もちろん、それだけではない。裕福になった国民が、必要以上の豊かさに合った需要を追い求めたからである。しかし裕福に合った需要も、突き詰めれば当時の必要性のある製品を少しばかり高級にしたものであった。それでも人口増と裕福に合った需要を追いかけた健全な需要者に助けられ、当時の社会では、ある見方をすれば健全な景気のサイクルをくり返してきたことになる。バブル崩壊後の強烈な円高やインフレ抑制政策などにより、健全な需要は低迷してしまい、輸出企業を中心に海外生産を加速させた。国内で経済活動をしている人々はかつてのような健全な景気サイクルを肌で感じることができなくなり、不透明感という会話が日常的に交わされていた。
1990年代の後半になりIT技術によって新しい需要が生まれる素地ができたので、ようやく景気の健全なサイクルに戻れるかもしれないと思い始めた頃、リーマンショックと東日本大震災が時を置かず起こってしまった。同時に起こった超円高の流れはますます生産の海外展開を加速させ、少子高齢化と相まって国内生産にダメージを与えている。国内生産が上がらなければ、業務用や生産用向けの物づくりをしている顧客が相手である営業は、これまでの需要が減っていくことになるから売り上げは上がらない。
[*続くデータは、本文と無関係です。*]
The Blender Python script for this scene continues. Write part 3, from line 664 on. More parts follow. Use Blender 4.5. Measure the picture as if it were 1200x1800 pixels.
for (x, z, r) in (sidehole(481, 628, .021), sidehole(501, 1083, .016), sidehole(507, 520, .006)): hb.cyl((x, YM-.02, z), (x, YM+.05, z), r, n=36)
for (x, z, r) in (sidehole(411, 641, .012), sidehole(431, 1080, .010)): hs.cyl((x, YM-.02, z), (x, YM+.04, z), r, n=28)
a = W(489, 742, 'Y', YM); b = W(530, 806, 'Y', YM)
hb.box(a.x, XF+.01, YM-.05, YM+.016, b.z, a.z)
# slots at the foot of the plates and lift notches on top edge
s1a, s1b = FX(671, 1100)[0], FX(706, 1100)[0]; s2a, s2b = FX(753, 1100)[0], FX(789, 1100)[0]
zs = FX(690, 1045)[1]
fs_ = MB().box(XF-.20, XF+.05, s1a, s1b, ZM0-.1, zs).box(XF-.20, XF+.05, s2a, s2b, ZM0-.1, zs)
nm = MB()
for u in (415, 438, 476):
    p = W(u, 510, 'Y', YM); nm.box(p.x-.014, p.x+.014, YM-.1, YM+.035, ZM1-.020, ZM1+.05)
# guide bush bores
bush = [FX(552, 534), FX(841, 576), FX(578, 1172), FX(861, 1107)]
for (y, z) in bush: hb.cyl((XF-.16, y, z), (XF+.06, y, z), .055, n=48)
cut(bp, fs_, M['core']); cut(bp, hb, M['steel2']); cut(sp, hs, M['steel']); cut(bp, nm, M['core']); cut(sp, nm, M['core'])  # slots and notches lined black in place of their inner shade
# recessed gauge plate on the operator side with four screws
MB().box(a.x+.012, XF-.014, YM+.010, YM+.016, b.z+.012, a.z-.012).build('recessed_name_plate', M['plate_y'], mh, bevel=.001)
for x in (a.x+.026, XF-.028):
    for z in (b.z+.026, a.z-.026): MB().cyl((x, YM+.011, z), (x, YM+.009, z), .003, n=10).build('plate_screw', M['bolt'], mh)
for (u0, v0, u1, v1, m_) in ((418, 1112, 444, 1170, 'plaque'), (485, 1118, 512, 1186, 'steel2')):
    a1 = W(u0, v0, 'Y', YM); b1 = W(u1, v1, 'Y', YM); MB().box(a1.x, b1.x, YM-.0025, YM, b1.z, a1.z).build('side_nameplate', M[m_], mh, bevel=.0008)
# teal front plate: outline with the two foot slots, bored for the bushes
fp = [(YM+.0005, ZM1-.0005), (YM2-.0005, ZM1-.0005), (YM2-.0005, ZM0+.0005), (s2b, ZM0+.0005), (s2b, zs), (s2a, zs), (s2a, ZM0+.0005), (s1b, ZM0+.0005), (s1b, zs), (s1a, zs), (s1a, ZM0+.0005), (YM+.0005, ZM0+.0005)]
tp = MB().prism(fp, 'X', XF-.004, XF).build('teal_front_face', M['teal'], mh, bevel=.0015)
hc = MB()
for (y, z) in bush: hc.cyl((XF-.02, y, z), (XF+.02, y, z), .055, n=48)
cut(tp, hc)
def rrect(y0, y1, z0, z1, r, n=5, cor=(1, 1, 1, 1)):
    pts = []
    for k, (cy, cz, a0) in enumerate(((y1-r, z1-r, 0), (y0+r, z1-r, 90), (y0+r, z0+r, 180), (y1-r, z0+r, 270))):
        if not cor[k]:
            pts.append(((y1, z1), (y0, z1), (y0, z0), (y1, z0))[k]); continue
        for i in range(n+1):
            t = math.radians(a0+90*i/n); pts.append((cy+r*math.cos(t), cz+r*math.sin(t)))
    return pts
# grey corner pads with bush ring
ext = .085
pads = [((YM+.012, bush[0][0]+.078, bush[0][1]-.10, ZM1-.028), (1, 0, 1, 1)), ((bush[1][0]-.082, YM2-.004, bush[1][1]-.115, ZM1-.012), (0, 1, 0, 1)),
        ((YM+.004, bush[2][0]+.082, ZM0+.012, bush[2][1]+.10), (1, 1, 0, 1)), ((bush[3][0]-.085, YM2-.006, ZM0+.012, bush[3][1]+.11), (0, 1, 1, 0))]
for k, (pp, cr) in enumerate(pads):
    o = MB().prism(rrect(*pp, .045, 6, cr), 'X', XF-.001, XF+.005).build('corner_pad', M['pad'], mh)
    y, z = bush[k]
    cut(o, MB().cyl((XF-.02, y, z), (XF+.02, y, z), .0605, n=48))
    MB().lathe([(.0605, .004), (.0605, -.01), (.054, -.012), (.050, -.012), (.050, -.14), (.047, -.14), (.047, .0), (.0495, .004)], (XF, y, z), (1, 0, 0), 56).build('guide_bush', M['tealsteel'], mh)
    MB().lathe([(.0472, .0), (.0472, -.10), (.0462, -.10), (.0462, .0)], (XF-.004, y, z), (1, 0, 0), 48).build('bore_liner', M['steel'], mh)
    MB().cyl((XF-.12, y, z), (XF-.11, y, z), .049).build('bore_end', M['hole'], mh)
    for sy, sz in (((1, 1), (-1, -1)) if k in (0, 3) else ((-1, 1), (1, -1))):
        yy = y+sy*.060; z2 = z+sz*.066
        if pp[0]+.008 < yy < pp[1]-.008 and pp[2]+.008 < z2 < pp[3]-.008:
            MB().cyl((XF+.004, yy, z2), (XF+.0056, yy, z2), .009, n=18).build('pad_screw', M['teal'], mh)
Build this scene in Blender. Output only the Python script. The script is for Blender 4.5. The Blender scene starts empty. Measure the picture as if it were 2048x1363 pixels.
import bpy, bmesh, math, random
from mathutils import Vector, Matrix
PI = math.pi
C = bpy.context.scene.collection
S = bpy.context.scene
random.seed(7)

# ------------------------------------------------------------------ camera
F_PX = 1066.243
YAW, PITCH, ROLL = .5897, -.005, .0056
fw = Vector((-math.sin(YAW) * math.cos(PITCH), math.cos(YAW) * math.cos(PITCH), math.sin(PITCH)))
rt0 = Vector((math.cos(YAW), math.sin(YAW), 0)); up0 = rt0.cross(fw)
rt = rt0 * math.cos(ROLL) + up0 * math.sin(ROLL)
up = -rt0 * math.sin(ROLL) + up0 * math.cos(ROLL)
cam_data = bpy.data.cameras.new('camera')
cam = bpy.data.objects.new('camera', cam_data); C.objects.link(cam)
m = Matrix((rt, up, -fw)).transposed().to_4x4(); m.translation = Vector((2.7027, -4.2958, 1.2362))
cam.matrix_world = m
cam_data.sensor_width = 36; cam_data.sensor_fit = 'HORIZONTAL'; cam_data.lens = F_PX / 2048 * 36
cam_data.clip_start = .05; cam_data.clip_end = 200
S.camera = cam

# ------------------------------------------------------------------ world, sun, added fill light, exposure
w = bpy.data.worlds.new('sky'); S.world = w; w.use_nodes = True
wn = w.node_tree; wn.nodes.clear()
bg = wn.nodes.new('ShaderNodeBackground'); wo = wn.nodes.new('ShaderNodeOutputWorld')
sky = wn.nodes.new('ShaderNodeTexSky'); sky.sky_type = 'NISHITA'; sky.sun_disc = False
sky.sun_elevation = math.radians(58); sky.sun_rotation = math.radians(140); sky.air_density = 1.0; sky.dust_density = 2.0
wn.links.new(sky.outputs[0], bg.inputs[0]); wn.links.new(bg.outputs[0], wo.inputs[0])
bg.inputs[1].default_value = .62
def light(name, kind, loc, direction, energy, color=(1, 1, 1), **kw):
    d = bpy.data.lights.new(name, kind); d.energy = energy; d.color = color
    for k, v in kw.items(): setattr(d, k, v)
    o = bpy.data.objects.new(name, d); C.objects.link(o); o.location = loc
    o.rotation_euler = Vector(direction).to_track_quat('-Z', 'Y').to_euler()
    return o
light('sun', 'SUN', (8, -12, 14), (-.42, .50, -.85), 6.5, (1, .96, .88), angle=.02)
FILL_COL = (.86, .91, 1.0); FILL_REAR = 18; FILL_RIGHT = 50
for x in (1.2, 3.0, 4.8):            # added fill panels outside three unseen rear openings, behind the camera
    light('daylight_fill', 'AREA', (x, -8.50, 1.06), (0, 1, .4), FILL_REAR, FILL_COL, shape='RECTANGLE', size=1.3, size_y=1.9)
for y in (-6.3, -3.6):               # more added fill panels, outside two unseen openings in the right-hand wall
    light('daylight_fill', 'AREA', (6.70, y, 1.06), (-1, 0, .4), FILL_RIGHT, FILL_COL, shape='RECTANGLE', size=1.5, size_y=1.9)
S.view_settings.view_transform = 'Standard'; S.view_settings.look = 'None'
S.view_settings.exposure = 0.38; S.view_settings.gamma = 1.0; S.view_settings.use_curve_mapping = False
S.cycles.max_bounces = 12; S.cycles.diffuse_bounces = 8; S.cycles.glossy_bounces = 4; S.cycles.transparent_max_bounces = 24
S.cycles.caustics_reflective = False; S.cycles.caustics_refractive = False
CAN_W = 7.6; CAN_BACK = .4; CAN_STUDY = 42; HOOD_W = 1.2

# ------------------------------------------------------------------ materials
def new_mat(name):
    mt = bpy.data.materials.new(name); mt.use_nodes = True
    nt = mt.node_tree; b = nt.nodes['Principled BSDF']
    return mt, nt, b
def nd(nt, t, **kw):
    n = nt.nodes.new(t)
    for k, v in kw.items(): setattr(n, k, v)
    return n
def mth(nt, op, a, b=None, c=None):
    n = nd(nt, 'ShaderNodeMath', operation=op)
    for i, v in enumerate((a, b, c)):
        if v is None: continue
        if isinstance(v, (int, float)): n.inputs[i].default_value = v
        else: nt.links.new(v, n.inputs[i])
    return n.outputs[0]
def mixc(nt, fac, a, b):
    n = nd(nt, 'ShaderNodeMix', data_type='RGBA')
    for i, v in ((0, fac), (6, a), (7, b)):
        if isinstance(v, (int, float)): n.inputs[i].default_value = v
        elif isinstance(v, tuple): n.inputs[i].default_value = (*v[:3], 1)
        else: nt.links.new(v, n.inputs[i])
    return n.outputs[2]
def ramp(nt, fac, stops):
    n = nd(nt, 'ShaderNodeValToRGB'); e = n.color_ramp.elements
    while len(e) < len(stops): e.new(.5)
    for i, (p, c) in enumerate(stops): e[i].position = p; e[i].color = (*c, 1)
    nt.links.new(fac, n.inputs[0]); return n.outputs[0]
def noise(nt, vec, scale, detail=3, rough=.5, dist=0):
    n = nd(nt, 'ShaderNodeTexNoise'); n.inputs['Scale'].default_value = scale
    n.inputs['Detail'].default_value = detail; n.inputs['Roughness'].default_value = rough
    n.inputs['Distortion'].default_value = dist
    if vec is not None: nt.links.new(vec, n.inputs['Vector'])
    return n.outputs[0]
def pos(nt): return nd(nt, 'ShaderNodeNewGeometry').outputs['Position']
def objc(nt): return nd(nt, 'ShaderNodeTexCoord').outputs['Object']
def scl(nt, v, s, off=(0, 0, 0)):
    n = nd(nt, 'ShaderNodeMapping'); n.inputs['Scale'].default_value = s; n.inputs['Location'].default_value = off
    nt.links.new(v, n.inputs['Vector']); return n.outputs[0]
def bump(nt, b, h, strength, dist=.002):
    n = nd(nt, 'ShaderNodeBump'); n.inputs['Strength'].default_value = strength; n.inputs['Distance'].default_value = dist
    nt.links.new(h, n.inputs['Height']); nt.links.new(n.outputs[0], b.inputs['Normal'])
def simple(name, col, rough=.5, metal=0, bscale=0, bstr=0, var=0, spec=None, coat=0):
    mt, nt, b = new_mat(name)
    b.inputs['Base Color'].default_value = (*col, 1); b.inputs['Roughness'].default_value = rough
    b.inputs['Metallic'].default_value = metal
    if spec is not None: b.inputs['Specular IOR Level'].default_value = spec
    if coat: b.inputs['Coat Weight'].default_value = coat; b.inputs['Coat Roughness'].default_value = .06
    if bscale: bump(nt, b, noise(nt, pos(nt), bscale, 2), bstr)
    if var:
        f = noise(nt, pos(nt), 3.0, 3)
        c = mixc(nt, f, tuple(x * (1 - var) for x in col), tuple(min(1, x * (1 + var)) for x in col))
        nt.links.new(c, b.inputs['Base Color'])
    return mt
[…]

こんな沈帯ムードを一掃したのがアベノミクス経済戦略であった。株価は高くなり企業が息を吹き返した。特にグローバル企業は軒並み好決算を発表している。その要因は海外の工場が稼いだ利益の日本本社への送金が、円安のために大幅に増えたことによるものだ。国内の輸出企業はどうかというと円安効果で輸出しやすく利益も増えているが、これまでのように大幅な伸びがなくなっている。思ったほど輸出が振るわない要因の一つは海外工場が調達する加工部品を日本から輸出するのではなく、現地で造って調達する環境ができ上がっていたことである。それでも昨年の後半から電気部品や制御機器の国内販売は伸び始めている。
どのような形で設備需要が伸びているかというと、主として次の三つになる。(1)輸出が伸び始めたことによってリニューアルや増産のために行う積極的な設備改善。(2)海外に工場を持って好決算で湧いている企業が、海外工場のさらなる利益確保のため自動化を積極的にやろうとしている。その際の自動化設備が国内の需要として発生。(3)近年、国内工場の生産技術者は近隣の治具装置メーカーと組んで生産性アップのためのローコストな生産設備を造っている。そのようなローコスト生産設備を、海外の工場向けにも国内工場の生産技術者が中心となり造っている。それらの物件需要。
これら三つが円安効果によって伸びている需要である。これら三つの需要は、いずれも外需にからむ需要である。しかし、これからも健全な景気のサイクルを望むなら国内需要の創造は欠かせないことになる。これからの国内の需要の根底にあるのは少子高齢化と成熟国家ということであるから、製品もつくり方も外需とは違ったものになるはずだ。